В этом плане работам Амери изначально принадлежало совершенно особое место, и не случайно, поскольку реалии геноцида уяснились ему не просто в ходе их историографической и юридической проработки, а поскольку он в самом что ни на есть буквальном смысле уже два с половиной десятилетия был оккупирован разрушением, причиненным ему и таким, как он. Абстрактного разговора о жертвах национал-социализма, слишком уж легко признававшего его чудовищную вину, в штудиях Амери о его личном прошлом и настоящем не найдешь, они представляют собой глубочайший анализ непоправимого состояния жертв, только исходя из которого возможно с известной точностью экстраполировать истинную правду террора. Психическое и социальное самоощущение жертвы обусловливает невозможность компенсировать случившееся с нею. В ней продолжает действовать история, в первую очередь принцип, ее составлявший, – принцип грубого физического насилия. Ставший жертвой остается жертвой навсегда. «Двадцать два года спустя, – пишет Амери, – я все еще раскачиваюсь на вывернутых руках над полом» [16] Здесь и далее книга Жана Амери «По ту сторону преступления и наказания» цитируется без дополнительных указаний на источник.
. Аффективный эквивалент этого состояния, от которого, несмотря на все судебные решения и компенсации, избавиться невозможно, есть немота, что Амери, пожалуй, знал. И то, что в сложившейся ситуации, когда потомки-последыши фашистского режима, сами пострадавшие разве что косвенно, узурпировали дело жертв, он попытался нарушить навязанное террором молчание, придает его работе особенную ценность, выделяющую ее из литературной суеты, которая ее окружала и вызов которой он принял. Вклад Амери в дискуссию был, конечно, отнюдь не примирителен.

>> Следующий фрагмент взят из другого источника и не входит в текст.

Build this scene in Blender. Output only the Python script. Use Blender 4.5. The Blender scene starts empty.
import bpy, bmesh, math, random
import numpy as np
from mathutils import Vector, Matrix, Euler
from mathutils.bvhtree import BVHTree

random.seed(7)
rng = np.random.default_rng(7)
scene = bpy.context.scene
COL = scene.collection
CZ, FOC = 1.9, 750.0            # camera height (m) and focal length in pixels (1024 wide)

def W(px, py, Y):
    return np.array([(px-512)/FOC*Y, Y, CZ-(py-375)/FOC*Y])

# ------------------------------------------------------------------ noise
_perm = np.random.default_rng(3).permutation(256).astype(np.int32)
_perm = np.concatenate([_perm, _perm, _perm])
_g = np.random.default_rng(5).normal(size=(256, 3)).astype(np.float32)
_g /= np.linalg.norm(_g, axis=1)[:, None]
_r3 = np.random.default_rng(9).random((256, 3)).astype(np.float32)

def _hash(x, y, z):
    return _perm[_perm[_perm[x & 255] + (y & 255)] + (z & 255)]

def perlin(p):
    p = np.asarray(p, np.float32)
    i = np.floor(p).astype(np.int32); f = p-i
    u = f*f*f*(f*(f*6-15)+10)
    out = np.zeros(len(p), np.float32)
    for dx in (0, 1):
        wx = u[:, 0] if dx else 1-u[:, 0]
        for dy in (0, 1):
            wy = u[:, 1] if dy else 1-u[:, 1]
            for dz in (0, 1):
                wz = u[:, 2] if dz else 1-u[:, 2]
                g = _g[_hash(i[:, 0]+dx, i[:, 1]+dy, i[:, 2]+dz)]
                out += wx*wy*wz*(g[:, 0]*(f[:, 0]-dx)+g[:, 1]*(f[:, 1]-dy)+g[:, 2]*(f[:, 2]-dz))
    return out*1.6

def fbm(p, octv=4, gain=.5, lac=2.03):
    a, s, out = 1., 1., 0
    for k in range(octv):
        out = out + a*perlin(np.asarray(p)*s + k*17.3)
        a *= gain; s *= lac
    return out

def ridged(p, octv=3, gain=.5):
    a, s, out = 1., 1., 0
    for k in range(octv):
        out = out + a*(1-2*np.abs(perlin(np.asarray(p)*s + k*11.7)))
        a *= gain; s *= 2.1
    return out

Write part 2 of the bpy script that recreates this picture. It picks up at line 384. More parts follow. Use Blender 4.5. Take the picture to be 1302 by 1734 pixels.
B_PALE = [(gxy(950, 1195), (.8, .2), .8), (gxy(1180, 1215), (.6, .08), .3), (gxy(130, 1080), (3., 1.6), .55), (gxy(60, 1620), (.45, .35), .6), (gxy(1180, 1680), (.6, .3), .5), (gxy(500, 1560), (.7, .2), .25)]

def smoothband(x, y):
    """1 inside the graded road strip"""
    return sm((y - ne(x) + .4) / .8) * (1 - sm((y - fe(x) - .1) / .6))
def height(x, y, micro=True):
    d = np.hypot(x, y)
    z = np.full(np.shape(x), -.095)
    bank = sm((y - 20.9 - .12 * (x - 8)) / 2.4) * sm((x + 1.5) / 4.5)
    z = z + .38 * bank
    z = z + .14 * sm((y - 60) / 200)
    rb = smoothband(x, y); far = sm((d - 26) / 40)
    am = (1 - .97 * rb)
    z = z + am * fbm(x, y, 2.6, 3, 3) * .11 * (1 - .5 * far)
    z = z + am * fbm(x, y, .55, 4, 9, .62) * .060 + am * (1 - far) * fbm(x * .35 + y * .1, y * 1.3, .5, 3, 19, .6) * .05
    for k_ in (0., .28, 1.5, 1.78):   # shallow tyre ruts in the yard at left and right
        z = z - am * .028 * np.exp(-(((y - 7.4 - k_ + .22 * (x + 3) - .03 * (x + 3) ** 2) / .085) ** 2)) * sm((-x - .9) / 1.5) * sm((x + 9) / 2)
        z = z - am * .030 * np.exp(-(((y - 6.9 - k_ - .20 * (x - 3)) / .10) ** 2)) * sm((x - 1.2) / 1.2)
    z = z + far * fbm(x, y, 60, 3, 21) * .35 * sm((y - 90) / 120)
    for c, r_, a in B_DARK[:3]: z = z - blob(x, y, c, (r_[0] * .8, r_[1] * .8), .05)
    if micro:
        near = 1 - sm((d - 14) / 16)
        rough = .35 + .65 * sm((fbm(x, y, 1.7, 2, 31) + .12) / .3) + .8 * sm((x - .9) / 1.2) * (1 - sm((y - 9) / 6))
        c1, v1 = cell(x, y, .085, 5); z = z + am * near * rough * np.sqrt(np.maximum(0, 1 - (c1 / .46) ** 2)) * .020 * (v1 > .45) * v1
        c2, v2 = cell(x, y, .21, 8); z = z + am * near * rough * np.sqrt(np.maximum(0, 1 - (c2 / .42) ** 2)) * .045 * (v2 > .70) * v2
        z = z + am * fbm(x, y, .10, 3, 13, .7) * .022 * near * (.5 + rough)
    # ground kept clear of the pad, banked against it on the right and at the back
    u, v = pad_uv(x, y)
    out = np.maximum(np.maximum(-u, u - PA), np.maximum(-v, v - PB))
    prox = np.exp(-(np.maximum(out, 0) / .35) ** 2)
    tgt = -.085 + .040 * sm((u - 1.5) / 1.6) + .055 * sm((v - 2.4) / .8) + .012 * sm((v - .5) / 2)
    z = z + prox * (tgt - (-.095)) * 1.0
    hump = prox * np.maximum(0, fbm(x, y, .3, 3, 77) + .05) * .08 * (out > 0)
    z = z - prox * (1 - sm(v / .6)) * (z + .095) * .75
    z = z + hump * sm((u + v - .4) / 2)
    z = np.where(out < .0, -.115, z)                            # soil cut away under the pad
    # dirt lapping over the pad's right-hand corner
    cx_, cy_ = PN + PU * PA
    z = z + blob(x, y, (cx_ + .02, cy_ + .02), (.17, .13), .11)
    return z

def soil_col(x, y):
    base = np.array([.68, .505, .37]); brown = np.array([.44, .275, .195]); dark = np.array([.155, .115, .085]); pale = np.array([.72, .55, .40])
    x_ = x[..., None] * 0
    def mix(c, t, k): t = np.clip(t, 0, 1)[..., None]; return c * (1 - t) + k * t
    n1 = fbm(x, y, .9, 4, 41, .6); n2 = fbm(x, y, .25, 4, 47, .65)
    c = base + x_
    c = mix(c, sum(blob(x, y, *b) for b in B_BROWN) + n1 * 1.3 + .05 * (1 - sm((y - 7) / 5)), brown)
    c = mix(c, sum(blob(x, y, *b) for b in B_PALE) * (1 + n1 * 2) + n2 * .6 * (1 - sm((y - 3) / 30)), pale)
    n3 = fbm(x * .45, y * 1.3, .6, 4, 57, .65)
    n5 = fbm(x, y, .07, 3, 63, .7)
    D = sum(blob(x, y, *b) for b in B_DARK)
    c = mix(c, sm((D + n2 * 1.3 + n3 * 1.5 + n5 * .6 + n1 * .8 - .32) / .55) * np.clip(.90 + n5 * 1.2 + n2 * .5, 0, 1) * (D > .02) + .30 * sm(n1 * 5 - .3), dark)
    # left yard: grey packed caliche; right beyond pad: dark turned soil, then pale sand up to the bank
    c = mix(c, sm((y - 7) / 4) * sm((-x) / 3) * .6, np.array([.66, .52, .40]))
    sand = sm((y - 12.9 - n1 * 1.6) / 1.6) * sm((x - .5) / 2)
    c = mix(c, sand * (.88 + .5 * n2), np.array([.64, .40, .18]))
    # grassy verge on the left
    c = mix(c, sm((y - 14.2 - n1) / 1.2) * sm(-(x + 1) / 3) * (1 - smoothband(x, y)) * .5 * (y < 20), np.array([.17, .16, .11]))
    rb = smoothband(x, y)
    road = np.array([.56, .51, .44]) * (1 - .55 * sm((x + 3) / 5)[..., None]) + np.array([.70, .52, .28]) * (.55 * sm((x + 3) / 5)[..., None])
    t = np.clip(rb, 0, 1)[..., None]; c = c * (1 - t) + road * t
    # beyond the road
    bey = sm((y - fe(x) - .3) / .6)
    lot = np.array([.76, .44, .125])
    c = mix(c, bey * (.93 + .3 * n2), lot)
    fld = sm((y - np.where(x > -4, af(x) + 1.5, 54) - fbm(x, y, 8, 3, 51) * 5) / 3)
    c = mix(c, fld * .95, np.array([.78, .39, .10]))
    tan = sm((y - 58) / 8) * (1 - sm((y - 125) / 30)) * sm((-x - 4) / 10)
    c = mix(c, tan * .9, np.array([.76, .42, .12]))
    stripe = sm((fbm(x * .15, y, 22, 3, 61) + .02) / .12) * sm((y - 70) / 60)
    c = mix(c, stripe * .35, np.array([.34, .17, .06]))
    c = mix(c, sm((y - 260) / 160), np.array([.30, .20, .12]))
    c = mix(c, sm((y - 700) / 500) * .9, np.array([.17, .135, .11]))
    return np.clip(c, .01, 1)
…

Он настойчиво указывает, что преследование и истребление уже во многом ассимилированного меньшинства, подготовленное и осуществленное в германском рейхе, именно в своей «совокупной внутренней логике и треклятой рациональности является единичным и необратимым» и в конечном счете важно не столько обрисовать убедительную этиологию террора, сколько наконец осмыслить, каково это – быть предназначенным в жертву, отверженным, гонимым и в итоге убитым.